I also had to grind down the three controls on the variable resistors to allow the lid to shut properly.

In all then, the Foxx-3 is a great little kit to make and it obviously works. Don't expect Elecraft KX-3 performance though! It only costs £29.95.

I do think that you will work other hams on it though, at least on the 40m version, and my thanks to Dennis at Kanga for selling it. The next project is an Elecraft K1 kit that I bought back in Christmas 2004 and has been living in the loft unassembled ever since. Shame on me!

Incidentally, the tiny zip-up nylon camera cases for sale in Poundland are ideal for storing and carrying mint box radios like the Rockmite and Foxx-3.

Thursday, 15 October 2015

Getting more bands out of a 40m OCFD (Windom)

The original design in my book for a flat-top
optimised 40m OCFD (click for larger image).
In my book “Introduction to Antenna Modelling” I talk about how you can get more bands out of a 40m off centre fed dipole (OCFD – sometimes incorrectly called a Windom) by adjusting the feed point position.

The conventional feed point is at the 33%/66% point, but if you do that with a 40m OCFD (roughly 20m long) you find that you get 40m, 20m and 10m, but 15m offers a high SWR.

But the model shows that by adjusting the feed point to 41% you can get a low SWR on 15m too.

But this is just theory – does it work in practice?

I thought I would try it in real life and see how it performs. The only trouble is I wanted to erect the antenna as an inverted V, so would that affect the lengths and feed point in the MMANA-GAL model?

Anyway, after an afternoon of fiddling with MMANA-GAL I ended up with an answer – an antenna with a total length of 20.75m (8.5m and 12.25m for a 41%/59% feed point), fed with a homemade twin core 4:1 balun and mounted at about 8.5 metres, fed with about 25m metres of Mini8 coax.

The model I ended up with suggested low-ish SWRs on 40 (actually, just over 3.1:1), 20, 15 and 10m, with not so good matches on 30m and 17m, as expected.

Now to turn it into a real antenna. If you use PVC-coated wire, you'll end up with an antenna that has to be shorter than calculated due to its velocity factor being less than one. That is, the speed of light is slower in a denser medium.

Every antenna I have ever designed with MMANA-GAL has ended up shorter than calculated.

So applying an estimated velocity factor of 95% I ended up with two legs of 8.075m and 11.637m. I cut the wires a little longer than this and twisted the ends over to allow for a little adjustment – I fully expected to have to shorten the wires once it was up.

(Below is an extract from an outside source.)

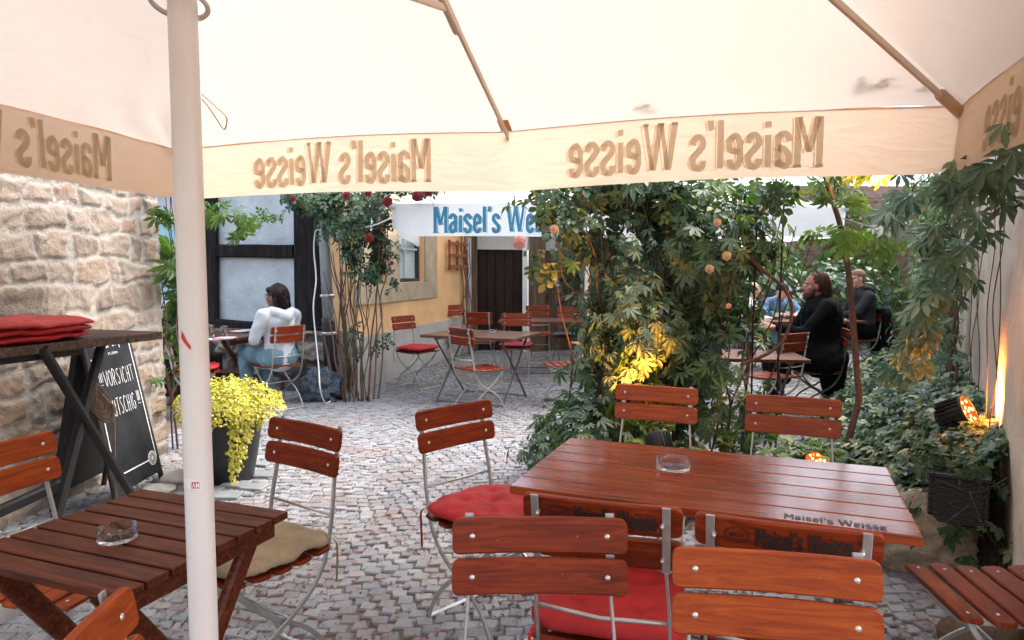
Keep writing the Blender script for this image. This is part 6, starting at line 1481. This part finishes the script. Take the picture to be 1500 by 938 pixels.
    if hair != 'short':
        rs = random.Random(hash(hair) % 97 if False else 5); b = MB(); zl = {'long': -.17, 'blond': -.19, 'curly': -.10}[hair]
        for k in range(150):
            a_ = rs.uniform(-.15, PI + .15) + PI; q = rs.uniform(.94, 1.06); ca, sa = math.cos(a_), math.sin(a_); wv = rs.uniform(0, 6); cw = .010 if hair == 'curly' else .003
            zz = zl * rs.uniform(.75, 1.12) if sa < -.1 or hair != 'curly' else -.02
            pts = [H(.012 * ca, -.015 + .012 * sa, .142 * q), H(.062 * ca * q, -.026 + .072 * sa * q, .118), H(.091 * ca * q, -.028 + .108 * sa * q, .055), H(.092 * ca * q + cw * math.sin(wv), -.034 + .112 * sa * q, -.02), H(.086 * ca * q + cw * math.sin(wv + 2), -.045 + .112 * sa * q, zz * .6), H(.078 * ca * q + cw * math.sin(wv + 4), -.055 + .105 * sa * q + rs.uniform(-.01, .01), zz)]
            pp = smooth_path(pts, 3); b.tube(pp, 0, 4, r_list=[.0035 - .0026 * i / (len(pp) - 1) for i in range(len(pp))])
        bm = bmesh.new(); bm.from_mesh(ho.data); tm = b.mesh('tmp'); bm.from_mesh(tm); bm.to_mesh(ho.data); bm.free(); bpy.data.meshes.remove(tm)
    if beard: organic('beard', [('e', H(0, .045, -.085), (.055, .058, .042)), ('e', H(0, .070, -.11), (.035, .035, .035)), ('c', H(.062, .015, -.03), .015, H(.045, .04, -.08), .02), ('c', H(-.062, .015, -.03), .015, H(-.045, .04, -.08), .02), ('c', H(-.02, .098, -.043), .008, H(.02, .098, -.043), .008)], hair_mat, t, .007, 1, .012, 40, 4)
    if glasses:
        b = MB()
        for sx in (-1, 1):
            b.tube([H(sx * .032 + .020 * math.cos(a_), .107, .006 + .018 * math.sin(a_)) for a_ in [2 * PI * q_ / 18 for q_ in range(18)]], .0016, 6, True); b.tube([H(sx * .052, .105, .008), H(sx * .078, .05, .012), H(sx * .080, .0, .012)], .0016, 6)
        b.tube([H(-.012, .108, .008), H(.012, .108, .008)], .0016, 6); b.build('glasses', M['steel_dark'], t)
    if cap:
        b = MB(); hv = hr.to_4x4(); b.lathe([(.088, .035), (.090, .06), (.080, .105), (.05, .13), (0, .137)], tuple(head), 24, hr); c_ = b.build('cap', M['hoodie_dark'], t)
        b = MB(); b.prism([(.075 * math.cos(a_), .06 + .085 * math.sin(a_)) for a_ in [PI * q_ / 12 for q_ in range(13)]], .006, Matrix.Translation(head) @ hv @ Matrix.Translation((0, -.01, .05))); b.build('peak', M['hoodie_dark'], c_)
    return t
def pose(**kw):
    J = dict(hip=(0, -.06, .56), chest=(0, -.05, .93), neck=(0, -.03, 1.07), head=(0, .005, 1.20), shoulder=((-.185, -.05, 1.0), (.185, -.05, 1.0)), elbow=((-.24, .06, .76), (.24, .06, .76)), hand=((-.14, .28, .76), (.14, .28, .76)), knee=((-.12, .40, .55), (.12, .40, .55)), ankle=((-.12, .36, .10), (.12, .36, .10))); J.update(kw); return J
cW = CH['W']; fW = (-.77, .64)
person('young woman in pale blue hooded sweatshirt and jeans at the plate table, seen from behind', tuple(cW.location), fW, M['skin_dark'], M['hoodie_pale'], M['jeans'], M['hair_black'], 'long',
       pose(hip=(0, -.05, .55), chest=(0, -.06, .90), neck=(0, -.06, 1.03), head=(-.01, -.03, 1.155), shoulder=((-.175, -.06, .97), (.175, -.06, .97)), elbow=((-.23, .03, .72), (.22, .03, .72)), hand=((-.10, .22, .70), (.10, .22, .70)), knee=((-.13, .42, .56), (.10, .40, .54)), ankle=((-.15, .33, .10), (.06, .30, .10))), 1.0, head_turn=R(24), glasses=True, bulk=1.0)
cX = CH['X']; 
person('bearded man in a long black coat with tied curly hair, sitting before the slender trunk', tuple(cX.location), (-.98, .15), M['skin_ruddy'], M['black_cloth'], M['black_cloth'], M['hair_brown'], 'curly',
       pose(hip=(0, -.05, .57), chest=(0, -.04, .98), neck=(0, -.01, 1.13), head=(0, .03, 1.255), shoulder=((-.215, -.04, 1.06), (.215, -.04, 1.06)), elbow=((-.26, .16, .82), (.26, .16, .82)), hand=((-.16, .42, .86), (.16, .40, .86)), knee=((-.16, .40, .56), (.16, .40, .56)), ankle=((-.16, .38, .10), (.16, .36, .10))), 1.02, bulk=1.25, coat=True, beard=True, hood=False)
cY = CH['Y']
person('smiling man in charcoal hooded sweatshirt with short fair hair at the far table', tuple(cY.location), (-1, .1), M['skin_pale'], M['hoodie_dark'], M['black_cloth'], M['hair_fair'], 'short',
       pose(hip=(0, -.05, .56), chest=(0, -.03, .97), neck=(0, -.005, 1.12), head=(0, .04, 1.25), nod=R(-14), elbow=((-.22, .12, .80), (.22, .12, .80)), hand=((-.10, .32, .72), (.10, .30, .72))), 1.05, bulk=1.12, beard=False, head_turn=R(10))
# pale print on his chest and jacket over the chair
person('laughing young man in a dark cap and blue striped top leaning over the far table', (3.95, 10.25, 0), (.1, -1), M['skin_pale'], M['blue_check'], M['jeans'], M['hair_fair'], 'short',
       pose(chest=(0, .08, .88), neck=(0, .14, 1.01), head=(0, .22, 1.11), shoulder=((-.19, .08, .95), (.19, .08, .95)), elbow=((-.27, .26, .80), (.27, .26, .80)), hand=((-.12, .42, .80), (.12, .42, .80))), 1.0, cap=True, hood=False, head_turn=R(-25))
person('blond woman at the far table, mostly hidden behind the thicket', (3.50, 10.0, 0), (.9, -.4), M['skin_pale'], M['hoodie_pale'], M['jeans'], M['hair_blond'], 'blond', pose(head=(0, .02, 1.17), neck=(0, -.02, 1.04)), .98, hood=False)
JK = thing('draped_jacket', 'black jacket hanging over the chair of the man in the charcoal hoodie', 'jacket', (5.25, 9.85, 0))
J_ = [('c', (.02, -.20, .86), .05, (.02, .20, .86), .05), ('c', (.07, -.19, .82), .055, (.12, -.16, .16), .075), ('c', (.07, .19, .82), .055, (.12, .16, .18), .075), ('c', (.08, 0, .80), .07, (.13, 0, .16), .09), ('c', (.10, -.10, .7), .06, (.14, -.08, .15), .08), ('c', (.10, .10, .7), .06, (.14, .08, .15), .08), ('c', (.02, -.24, .80), .05, (.10, -.27, .35), .045)]
organic('fabric', J_, M['black_cloth'], JK, .012, 2, .05, 9, 21)

for pr in (): pass
bpy.context.view_layer.update()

Having hauled it all into position at the top of a fibreglass fishing pole I checked the SWR at the end of the coax and was pleasantly surprised. It was pretty much spot on, with an SWR less than 3:1 on 40, 20, 15m and 10, and my internal ATU could also tune 30m and 17m, although obviously its performance is down a little on those bands.

Lengthening it a little might put the lowest SWR points a little more mid-band, but we are only talking about fractions of one SWR point.

The model shows it is a cloud warmer on 40m (good for NVIS contacts), and the multi-lobe pattern on the higher bands is complex and not always ideal for DX, but this is a compromise antenna.

Early tests have been promising, with the antenna performance matching dedicated dipoles on the bands on which it is resonant. So I think it is a success.

Actual SWR figures (at end of 25m of coax)

7.100MHz 1.9:1
10.120MHz 3.3:1
14.175MHz 2.5:1
18.100MHz 3.0:1
21.225MHz 1.2:1
24.940MHz 2.2:1
28.500MHz 1.4:1

Update: Well, I've been using it for a day and have worked Cuba (CO), Moldova (ER), Qatar (A71), Saudi Arabia (HZ) and Ceuta & Melilla (EA9) on 15m where it seems to go great guns. 40m has given strong contacts into Europe. I like it.